盈利创纪录,经济一片大好,可是大银行为什么还要裁人?
上个月,华尔街的各大银行都在庆祝当季各大业务收益全面开花。在几大主要银行中,除摩根士丹利的业绩相对较差,高盛、摩根大通、花旗集团、美国银行、富国等几大银行2018年四季度的盈利都超过了1亿美元。受特朗普减税政策的利好影响,加之美国目前正处于本轮经济周期的顶点,虽然去年12月市场出现了较大波动,同时宏观经济还出现了一些其他值得担忧的现象,但华尔街各大银行的成绩依然十分抢眼。
仅仅几周后,一幅更加复杂的图景便逐渐展现开来。据悉,刚刚创下2010年以来最高年收入纪录的高盛银行正在考虑大幅削减大宗商品交易业务,高盛的新任CEO苏德巍正在重新评估该业务的成本。同时据称汇丰银行和法国兴业银行也在考虑对投行业务进行裁员。去年便已宣布裁员7000人的德意志银行也在考虑将奖金支出砍掉10%。

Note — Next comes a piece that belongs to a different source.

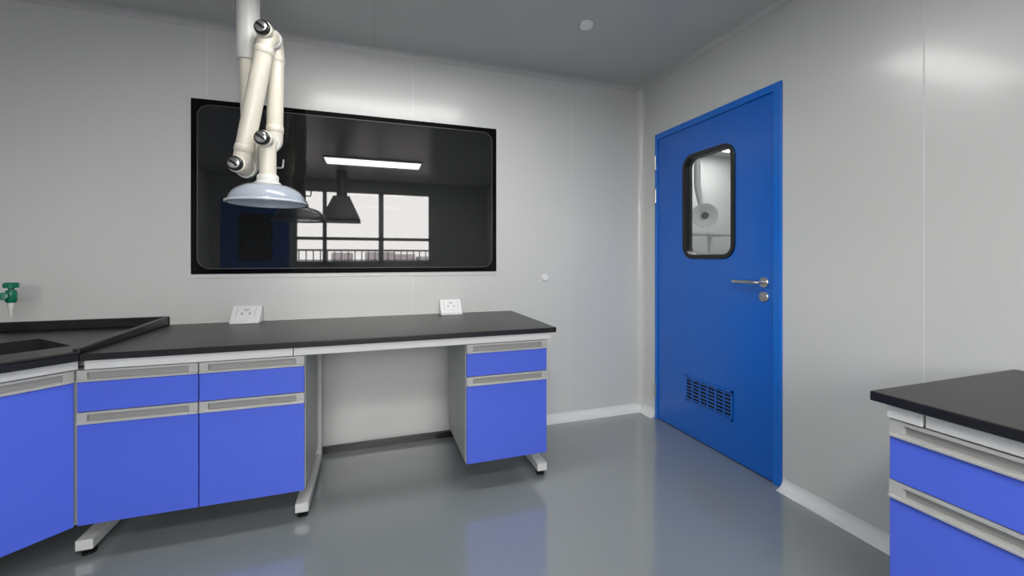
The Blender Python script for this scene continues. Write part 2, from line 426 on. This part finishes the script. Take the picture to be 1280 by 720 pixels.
# ---------------------------------------------------------------- extraction arm
K=1.09
px,py=-.522*K,2.126*K
ar=top('fume_extraction_arm',(px,py,H))
ax=Vector((.17,.985,0)).normalized()     # joint axis (away from room front)
def far(v):
    return Vector((v[0]*K,v[1]*K,1.155+(v[2]-1.155)*K))
J1=far((-.530,2.129,1.556)); J2=far((-.422,2.091,2.126)); J3=far((-.428,2.094,1.668))
o=.050
cyl('ceiling_flange',(px,py,H-.015),(px,py,H),.062,M_armw,ar)
cyl('drop_pole',(px,py,2.14),(px,py,H-.015),.050,M_armw,ar)
lathe('swivel_collar',(px,py,2.11),(0,0,1),[(0,0),(.044,0),(.047,.006),(.047,.018),(.050,.022),(.050,.05),(0,.05)],M_armw,ar)
r=.040
tube('lower_drop_tube',[(px,py,2.13),(px,py,2.05),J1+ax*o+Vector((0,0,.0)),J1],r*.92,M_arm,ar,bend=.055)
tube('first_arm_tube',[J1+ax*.0,J1-ax*o,J2-ax*o,J2],r,M_arm,ar,bend=.055)
tube('second_arm_tube',[J2,J2+ax*o,J3+ax*o,J3],r*.92,M_arm,ar,bend=.055)
hx=Vector((J3.x,J3.y,0))-ax*o*.6
zc=1.155+(1.492-1.155)*K
tube('hood_tube',[J3+ax*.0,J3-ax*o*.6,Vector((hx.x,hx.y,zc+.01))],r*.9,M_arm,ar,bend=.045)
for k,J in enumerate((J1,J2,J3)):
    off=o if k<2 else o*.7
    lathe('joint_ring_%d'%k,J-ax*.008,ax,[(0,0),(.047,0),(.047,.016),(0,.016)],M_armw,ar)
    q=J-ax*(off+.020)
    lathe('elbow_boss_%d'%k,q,-ax,[(0,0),(.038,0),(.038,.026),(.034,.030),(0,.030)],M_arm,ar)
    lathe('knob_%d'%k,q-ax*.028,-ax,[(0,0),(.033,0),(.033,.016),(.029,.020),(.0,.020)],M_black,ar)
    lathe('knob_cap_%d'%k,q-ax*.047,-ax,[(0,0),(.025,0),(.025,.006),(.020,.009),(0,.009)],M_steel,ar)
    s=(ax.cross(Vector((0,0,1)))).normalized()
    Mk=Matrix(((s.x,-ax.x,0,q.x),(s.y,-ax.y,0,q.y),(s.z,-ax.z,1,q.z),(0,0,0,1)))@Matrix.Rotation(.6,4,'Y')
    box('knob_grip_%d'%k,-.021,.021,.053,.062,-.005,.005,M_black,ar,.002,Mk)
def collar(name,a,b,t,rad,ln=.034):
    a=Vector(a);b=Vector(b);d=(b-a).normalized(); p=a+(b-a)*t
    lathe(name,p-d*ln/2,d,[(0,0),(rad,0),(rad+.003,.004),(rad+.003,ln-.004),(rad,ln),(0,ln)],M_arm,ar)
collar('collar_1',J1-ax*o,J2-ax*o,.13,r); collar('collar_2',J1-ax*o,J2-ax*o,.87,r)
collar('collar_3',J2+ax*o,J3+ax*o,.15,r*.92); collar('collar_4',J2+ax*o,J3+ax*o,.84,r*.92)
# dome hood
lathe('hood_neck',(hx.x,hx.y,zc+.03),(0,0,-1),[(0,0),(.042,0),(.046,.006),(.046,.03),(.055,.036),(.057,.045),(0,.045)],M_armw,ar)
prof=[(.05,.035)]
R=.162; Hd=.084
for i in range(1,15):
    t=i/14*math.pi/2; prof.append((.05+(R-.05)*math.sin(t),.035+Hd*(1-math.cos(t))))
prof+= [(R+.010,.035+Hd+.003),(R+.010,.035+Hd+.008),(R-.004,.035+Hd+.008)]
for i in range(13,0,-1):
    t=i/14*math.pi/2; prof.append((.05+(R-.054)*math.sin(t),.039+Hd*(1-math.cos(t))))
lathe('hood_dome',(hx.x,hx.y,zc+.02),(0,0,-1),prof,M_dome,ar,n=64)
lathe('hood_rim',(hx.x,hx.y,zc+.02-.035-Hd+.002),(0,0,-1),[(R-.002,0),(R+.012,0),(R+.014,.004),(R+.012,.009),(R-.002,.009),(R-.002,0)],principled('dome_rim',(.60,.63,.70),.2),ar,n=64)
# damper lever on hood tube
tube('damper_lever',[(hx.x+.02,hx.y,1.59),(hx.x+.066,hx.y-.01,1.59),(hx.x+.069,hx.y-.01,1.63)],.004,M_steel,ar,bend=.01,n=10)

# exhaust hood further back in room (seen as reflection)
eh=top('exhaust_hood',(-.43,-1.25,H))
bm=bmesh.new()
a=[bm.verts.new((-.43+sx*.26,-1.25+sy*.22,1.70)) for sx,sy in ((-1,-1),(1,-1),(1,1),(-1,1))]
a2=[bm.verts.new((-.43+sx*.26,-1.25+sy*.22,1.74)) for sx,sy in ((-1,-1),(1,-1),(1,1),(-1,1))]
b=[bm.verts.new((-.43+sx*.11,-1.25+sy*.10,2.08)) for sx,sy in ((-1,-1),(1,-1),(1,1),(-1,1))]
for P_,Q_ in ((a,a2),(a2,b)):
    for i in range(4): bm.faces.new([P_[i],P_[(i+1)%4],Q_[(i+1)%4],Q_[i]])
bm.faces.new(b); bm.faces.new(a)
finish('canopy',bm,M_hood,eh)
cyl('duct',(-.43,-1.25,2.07),(-.43,-1.25,H),.075,M_hood,eh)

# ---------------------------------------------------------------- ceiling lamps
def lamp(x0,x1,y0,y1,mat=M_lamp):
    l=top('ceiling_light',((x0+x1)/2,(y0+y1)/2,H))
    f=.012
    boxes('frame',[(x0-f,x1+f,y0-f,y0,H-.02,H),(x0-f,x1+f,y1,y1+f,H-.02,H),(x0-f,x0,y0,y1,H-.02,H),(x1,x1+f,y0,y1,H-.02,H)],M_frame,l)
    box('diffuser',x0,x1,y0,y1,H-.014,H-.001,mat,l)
lamp(-.58,.63,-.70,-.32)
lamp(-.44,.74,1.58,1.88,emis('lamp_panel_soft',(1,.985,.96),18))
lamp(3.1,4.2,3.72,3.95,emis('lamp_panel_adjoining',(1,1,1),14))
lamp(2.5,3.7,2.2,2.5,emis('added_fill_adjoining',(1,1,1),15))  # unseen panel, added to light the adjoining room's dome from the front

# small fittings
sd=top('smoke_detector',(1.127,2.07,H))
lathe('body',(1.127,2.07,H),(0,0,-1),[(0,0),(.042,0),(.042,.006),(.034,.018),(.026,.024),(0,.026)],M_sock,sd)
wc=top('wall_cap',(1.156,D,1.023))
lathe('cap',(1.156,D,1.023),(0,-1,0),[(0,0),(.024,0),(.024,.010),(.020,.014),(0,.015)],M_sock,wc)

# ---------------------------------------------------------------- adjoining room contents
rs=top('reagent_shelf',(3.5,3.9,0))
boxes('frame',[(x,x+.03,3.75,3.79,.8,1.7) for x in (2.9,3.6,4.3)]+[(2.9,4.33,3.66,3.9,z,z+.02) for z in (1.12,1.42)],M_frame,rs)
box('worktop',2.7,4.5,3.45,4.19,.775,.8,M_top,rs)
box('cabinets',2.75,4.45,3.5,4.15,.1,.775,M_blue,rs)
a2=top('fume_extraction_arm',(3.15,3.45,H))
tube('drop',[(3.15,3.45,H),(3.15,3.45,1.9),(3.22,3.44,1.62)],.032,M_armw,a2)
lathe('dome',(3.22,3.42,1.60),(-.66,-.72,-.15),[(.03,0),(.08,.012),(.12,.035),(.125,.045),(.112,.045),(.07,.022),(0,.014)],M_armw,a2)
lathe('dome_disc',(3.203,3.401,1.596),(-.66,-.72,-.15),[(0,0),(.035,0),(.03,.01),(0,.012)],M_hood,a2)

# ---------------------------------------------------------------- world and portal
w=bpy.data.worlds.new('overcast'); scene.world=w; w.use_nodes=True
bg=w.node_tree.nodes['Background']; bg.inputs[0].default_value=(1,.955,.94,1); bg.inputs[1].default_value=16.0
pl=bpy.data.lights.new('window_portal','AREA'); pl.shape='RECTANGLE'; pl.size=WX1-WX0; pl.size_y=WZ1-WZ0
pl.cycles.is_portal=True
po=bpy.data.objects.new('window_portal',pl); COL.objects.link(po)
po.location=((WX0+WX1)/2,YF-.07,(WZ0+WZ1)/2); po.rotation_euler=(math.radians(90),0,0)

# ---------------------------------------------------------------- camera
cd=bpy.data.cameras.new('camera'); cam=bpy.data.objects.new('camera',cd); COL.objects.link(cam)
cam.location=(0,0,1.155); cam.rotation_euler=(math.radians(90),0,-.3227)
cd.sensor_width=36; cd.lens=522.04/1280*36; cd.shift_y=-(360-323.6)/1280; cd.clip_start=.02; cd.clip_end=1000
scene.camera=cam
try:
    scene.view_settings.view_transform='Standard'; scene.view_settings.look='None'; scene.view_settings.exposure=0
except Exception as e: print(e)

业绩差强人意的法国巴黎银行也表示,要在去年宣布的减支计划基础上,再额外砍掉6亿欧元的成本。
这些措施虽然各不相同,其背后的动机也各有不同,但都反映出整个投行行业对市场前景的担忧。不管是受市场波动还是受监管压力影响,抑或是二者兼而有之,总之全球各大银行都在勒紧裤腰带,即便当前的宏观经济前景总体还是乐观的。
之所以会出现这种变化,在部分行业观察人士看来,是因为行业的一些深层次问题已经被掩盖了很多年。埃森哲公司的资本市场高级执行董事迈克尔·斯佩雷斯指出,银行业当前一轮的战略收缩“完全符合我们的预期”,它只是“一枚巨大的短效创可贴”,在其表面之下,掩盖的则是涉及银行业运营成本结构的大问题。

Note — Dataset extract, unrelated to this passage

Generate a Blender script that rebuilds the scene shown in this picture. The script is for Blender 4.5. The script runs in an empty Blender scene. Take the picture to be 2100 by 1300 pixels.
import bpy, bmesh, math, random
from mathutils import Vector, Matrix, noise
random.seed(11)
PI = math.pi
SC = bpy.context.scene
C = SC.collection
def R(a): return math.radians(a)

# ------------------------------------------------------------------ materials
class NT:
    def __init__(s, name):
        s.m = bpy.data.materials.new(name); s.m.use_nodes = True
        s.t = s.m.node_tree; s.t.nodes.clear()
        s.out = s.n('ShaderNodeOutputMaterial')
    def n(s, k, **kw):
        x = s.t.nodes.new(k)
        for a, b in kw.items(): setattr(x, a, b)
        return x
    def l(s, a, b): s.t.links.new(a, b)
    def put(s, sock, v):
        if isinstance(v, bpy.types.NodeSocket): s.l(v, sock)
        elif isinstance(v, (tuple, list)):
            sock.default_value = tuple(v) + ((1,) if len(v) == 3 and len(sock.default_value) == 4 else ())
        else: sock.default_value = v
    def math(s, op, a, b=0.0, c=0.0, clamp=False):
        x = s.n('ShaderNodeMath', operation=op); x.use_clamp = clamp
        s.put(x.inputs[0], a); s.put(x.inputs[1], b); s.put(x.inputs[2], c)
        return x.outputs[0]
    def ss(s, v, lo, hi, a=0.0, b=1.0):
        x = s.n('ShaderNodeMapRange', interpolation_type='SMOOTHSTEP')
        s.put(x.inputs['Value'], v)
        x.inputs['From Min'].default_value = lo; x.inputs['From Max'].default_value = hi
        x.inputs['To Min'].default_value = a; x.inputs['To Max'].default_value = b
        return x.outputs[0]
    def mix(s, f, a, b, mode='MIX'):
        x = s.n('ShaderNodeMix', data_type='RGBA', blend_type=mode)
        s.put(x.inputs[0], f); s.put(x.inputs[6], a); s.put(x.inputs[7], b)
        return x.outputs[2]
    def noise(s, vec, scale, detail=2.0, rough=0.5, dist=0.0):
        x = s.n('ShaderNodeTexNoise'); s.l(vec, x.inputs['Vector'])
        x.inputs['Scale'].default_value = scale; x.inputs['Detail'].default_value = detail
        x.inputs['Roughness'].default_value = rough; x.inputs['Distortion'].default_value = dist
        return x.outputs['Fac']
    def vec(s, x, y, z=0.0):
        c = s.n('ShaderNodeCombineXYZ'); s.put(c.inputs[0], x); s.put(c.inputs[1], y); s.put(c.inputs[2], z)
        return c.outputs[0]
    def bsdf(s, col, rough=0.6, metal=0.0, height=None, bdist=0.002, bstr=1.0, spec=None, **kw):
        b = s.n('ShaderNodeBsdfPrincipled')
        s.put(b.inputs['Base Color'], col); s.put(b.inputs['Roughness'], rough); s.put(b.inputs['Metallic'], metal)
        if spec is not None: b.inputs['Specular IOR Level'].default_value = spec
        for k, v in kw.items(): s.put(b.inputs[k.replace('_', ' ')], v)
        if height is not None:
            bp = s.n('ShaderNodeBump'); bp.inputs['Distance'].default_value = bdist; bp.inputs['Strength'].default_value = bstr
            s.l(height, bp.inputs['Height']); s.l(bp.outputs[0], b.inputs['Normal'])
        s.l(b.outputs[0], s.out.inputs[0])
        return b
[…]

斯佩雷斯对《财富》杂志表示:“美国有几家投行的经济利润还算相对正常,但他们的成本基础过于庞大,远远超出了正常水平。”他援引埃森哲公司的数据称,“绝大多数投行”是难以实现盈利的,甚至“没有任何一家欧洲或亚洲投行”能做到盈利。
斯佩雷西认为,各大银行将大量资金消耗在了过时低效的业务系统上。“有些投行还在运营复杂的、过时的基础设施,它们简直是从洪荒时代遗留下来的。”他还表示,虽然这些银行都在不同程度地削减开支,但很多银行都在裁员的事实表明,“根本性的问题并没有得到解决”。
各大银行在资产管理领域的竞争也在日益加剧。银行与资本市场咨询机构MRV Associates的负责人维拉·罗德里格斯·瓦拉达雷斯指出,美国金融稳定委员会最近发布的统计数据显示,非银行实体持有全球金融资产的比例正在加大,已经达到30.5%,约合116.6万亿美元,超过了以往任何时期。

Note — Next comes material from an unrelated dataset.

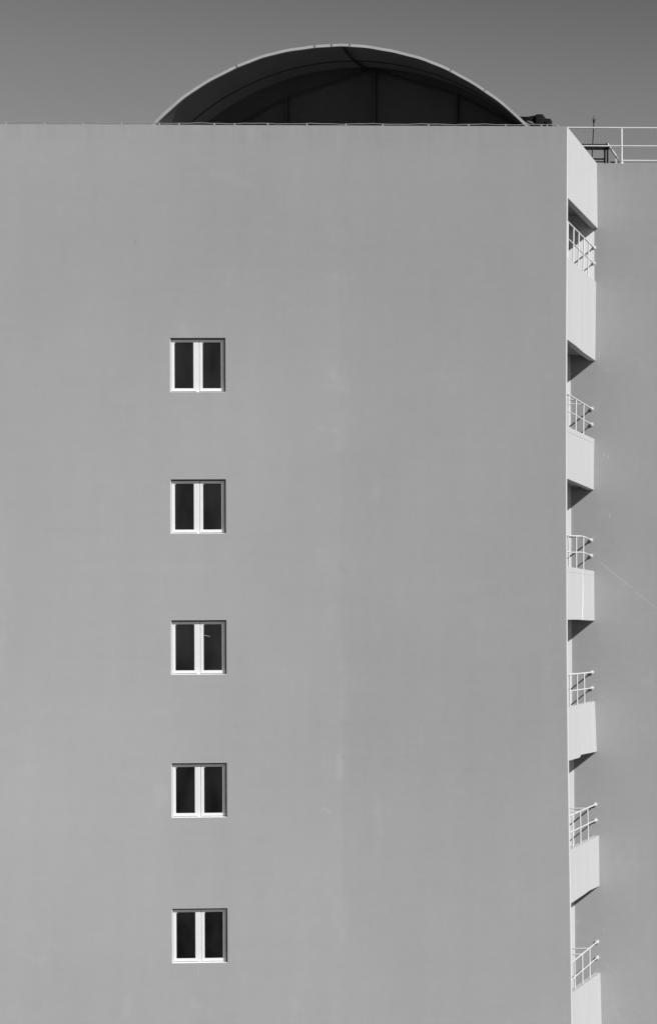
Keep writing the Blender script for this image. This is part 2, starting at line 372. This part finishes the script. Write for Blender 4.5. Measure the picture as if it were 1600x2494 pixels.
for x in (-6.42, -6.0, -5.55, -3.05, -2.2, -8.35):
    zc = AZc + math.sqrt(R0 ** 2 - (x - AX) ** 2); a = math.asin((x - AX) / R0)
    bm = B(); box(bm, -.012, .012, YF - .012, YF + .06, -.075, .014); 
    bmesh.ops.rotate(bm, verts=bm.verts[:], cent=(0, 0, 0), matrix=Matrix.Rotation(a, 3, 'Y')); bmesh.ops.translate(bm, verts=bm.verts[:], vec=(x, 0, zc)); obj('hem_clip', bm, 'grey', can)
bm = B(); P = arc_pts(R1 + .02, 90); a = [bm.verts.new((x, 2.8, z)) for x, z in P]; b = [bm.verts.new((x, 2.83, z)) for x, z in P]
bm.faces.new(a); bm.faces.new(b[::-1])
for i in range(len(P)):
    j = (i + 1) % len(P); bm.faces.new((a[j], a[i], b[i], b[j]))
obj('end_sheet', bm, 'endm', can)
bm = B(); tube(bm, [(-10.4, 2.76, 25.6), (-8.8, 2.76, 26.85), (-7.75, 2.76, 27.46), (-5.55, 2.76, 28.2), (-3.37, 2.76, 27.55), (-1.95, 2.76, 26.8), (-.9, 2.76, 25.9)], .035, 8); obj('end_truss', bm, 'rib', can)
for x, zt in ((-7.75, 27.46), (-5.5, 28.2), (-3.4, 27.55)):
    bm = B(); box(bm, x - .045, x + .045, 2.70, 2.79, 24.9, zt); obj('post', bm, 'rib', can)
bm = B(); box(bm, -9, -1.4, 2.74, 2.79, 26.42, 26.46); obj('cross_rail', bm, 'rib', can)
bm = B(); P = arc_pts(R1 + .0, 60); tube(bm, [(x, 2.2, z) for x, z in P], .016, 8); obj('rib', bm, 'rib', can, True)
bm = B(); tube(bm, [(AX + .05, 1.06, AZc + R1 - .02), (AX + .03, 1.6, AZc + R1 - .06), (AX + .0, 2.2, AZc + R1 - .04), (AX + .1, 2.78, AZc + R1 - .05)], .03, 8); obj('ridge_purlin', bm, 'rib', can, True)
bm = B(); tube(bm, [(-7.1 + .42 * math.cos(t * math.pi / 14), 2.45, 26.12 + .38 * math.sin(t * math.pi / 14)) for t in range(15)] , .02, 8)
for x in (-7.52, -6.68): tube(bm, [(x, 2.45, 24.9), (x, 2.45, 26.12)], .02, 8)
hp = obj('bent_pipe', bm, 'dark', None, True); hp['label'] = 'thin dark hoop of bent pipe under the left half of the arched canopy'; hp['category'] = 'pipe'

# ------------------------------------------------------------------ things on the roofs
lc = thing('lightning_cable', 'thin pale cable held by small clips along the top edge of the wide wall', 'cable', (0, 0, 26.0))
bm = B(); n = 130; tube(bm, [(-25.5 + 25.3 * k / n, .05, .052 + .008 * math.sin(k * .9) + .005 * math.sin(k * 2.3)) for k in range(n + 1)], .009, 6); obj('strip', bm, 'cable', lc)
for x in [-24.9, -23.9, -22.95, -22, -21, -20.1, -19.2, -18.2, -17.25, -16.3, -15.4, -14.45, -13.516, -12.593, -11.679, -10.753, -9.845, -9.371, -8.521, -8.036, -7.234, -6.291, -5.347, -4.452, -3.345, -2.366, -1.466, -.6, -.2]:
    bm = B(); box(bm, x - .011, x + .011, .02, .07, 0, .055, .003); box(bm, x - .011, x + .011, -.003, .02, -.018, .012, .002); obj('clip', bm, 'cable', lc)
rod = thing('lightning_rod', 'thin dark lightning rod with small prongs above the white stair parapet', 'lightning rod', (-.19, 4.2, 26.0))
bm = B(); tube(bm, [(0, 0, 0), (.0, 0, .29), (.055, 0, 1.3)], .014, 8, .013); obj('mast', bm, 'dark', rod)
for dx, dz in ((-.06, .07), (.075, .07), (.01, .17), (-.02, .11)):
    bm = B(); tube(bm, [(.055, 0, 1.28), (.055 + dx * .6, 0, 1.28 + dz * .6), (.055 + dx, 0, 1.28 + dz)], .008, 6, .004); obj('prong', bm, 'dark', rod)
bm = B(); tube(bm, [(.05, 0, 1.24), (.056, 0, 1.31)], .024, 8, .03); obj('collar', bm, 'dark', rod)
fr = thing('steel_frame', 'low dark steel frame on the roof behind the white railing', 'frame', (0, 4.6, 26.0))
def part(name, mat, par, *a, **k):
    bm = B(); box(bm, *a, **k); return obj(name, bm, mat, par)
part('top_beam', 'dark', fr, -.9, .20, -.04, .04, .735, .765, bev=.004); part('lower_beam', 'dark', fr, -.9, .19, -.04, .02, .615, .69, bev=.004)
part('beam', 'dark', fr, .165, .225, -.30, -.0401, .68, .73)
for x0, y0 in ((.055, -.03), (.13, -.03), (-.85, -.03)): part('leg', 'dark', fr, x0, x0 + .042, y0 - .012, y0 + .03, 0, .734)
part('shelf_bar', 'dark', fr, -.85, .06, -.05, -.031, .335, .375); part('shelf_bar', 'dark', fr, -.85, .06, -.05, -.031, .265, .295)
bm = B(); tube(bm, [(.20, -.2, .68), (.49, -.2, .26), (.49, -.2, 0)], .014, 8); obj('strut', bm, 'dark', fr)
bm = B(); box(bm, .27, .44, -.3, -.26, .20, .225); box(bm, .33, .36, -.3, -.26, 0, .20); obj('foot_bar', bm, 'dark', fr)
ve = thing('roof_vent', 'small dark box vent with a curved grey duct beside the canopy foot', 'vent', (-1.7, 4.5, 26.0))
part('hood', 'dark', ve, 0, .18, -.2, .25, 0, 1.495, bev=.006)
bm = B(); prism_x(bm, [(-.1, 0), (-.1, 1.405), (.15, 1.405), (.15, 0)], .355 - .0, .356); bm.free()
bm = B(); a = [(.181, 1.40), (.355, 1.405), (.355, 1.23), (.31, 1.235), (.181, 1.34)]
f0 = [bm.verts.new((x, -.1, z)) for x, z in a]; f1 = [bm.verts.new((x, .15, z)) for x, z in a]; bm.faces.new(f0); bm.faces.new(f1[::-1])
for i in range(len(a)): j = (i + 1) % len(a); bm.faces.new((f0[j], f0[i], f1[i], f1[j]))
obj('outlet', bm, 'dark', ve); part('outlet_leg', 'dark', ve, .31, .354, -.09, .14, 0, 1.235)
bm = B(); a = [(-.46, 1.45), (-.22, 1.45), (0, 1.495), (0, 1.2), (-.05, 1.22), (-.13, 1.34), (-.2, 1.40), (-.28, 1.42), (-.46, 1.425)]
f0 = [bm.verts.new((x, -.12, z)) for x, z in a]; f1 = [bm.verts.new((x, .2, z)) for x, z in a]; bm.faces.new(f0); bm.faces.new(f1[::-1])
for i in range(len(a)): j = (i + 1) % len(a); bm.faces.new((f0[j], f0[i], f1[i], f1[j]))
obj('cowl', bm, 'dark', ve)
bm = B(); tube(bm, [(-.62, .05, 0), (-.6, .05, 1.0), (-.5, .05, 1.2), (-.36, .05, 1.27), (-.2, .05, 1.2), (-.1, .05, 1.0), (-.08, .05, 0)], .13, 14); obj('duct', bm, 'grey', ve, True)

瓦拉达雷斯表示:“各大银行早就知道这一天会到来了。他们在金融危机期间受到了沉重打击,而这些非银行实体则不需要遵守针对银行的监管规定。”他还举了贝莱德、先锋集团等资产管理巨头的例子。“从2008年到现在,所有这些非银行机构都实现了难以置信的爆炸式增长,这也意味着银行必须‘瘦身’,学会精打细算。”
尽管宏观经济形势总体强劲,特别是美国经济持续稳健,但去年12月的市场动荡也从金融和心理方面对市场产生了很大影响。市场动荡不仅损害了一些市场敏感型业务(如固定收入证券)的利润,还引发了人们对全球经济总体方向和短期展望的深切担忧。
当然,虽然大家采取的措施大同小异——比如削减成本和裁员,但每家金融机构面临的环境却是各不相同的。比如据《华尔街日报》报道,作为唯一一家正在考虑战略收缩的美国银行,高盛正在对其业务进行行政审查,近年来,高盛的大宗商品交易业务的收入出现了下滑。(高盛的一位发言人对《财富》杂志表示,高盛“正在全公司范围内进行业务审查,但目前尚未得出结论”。)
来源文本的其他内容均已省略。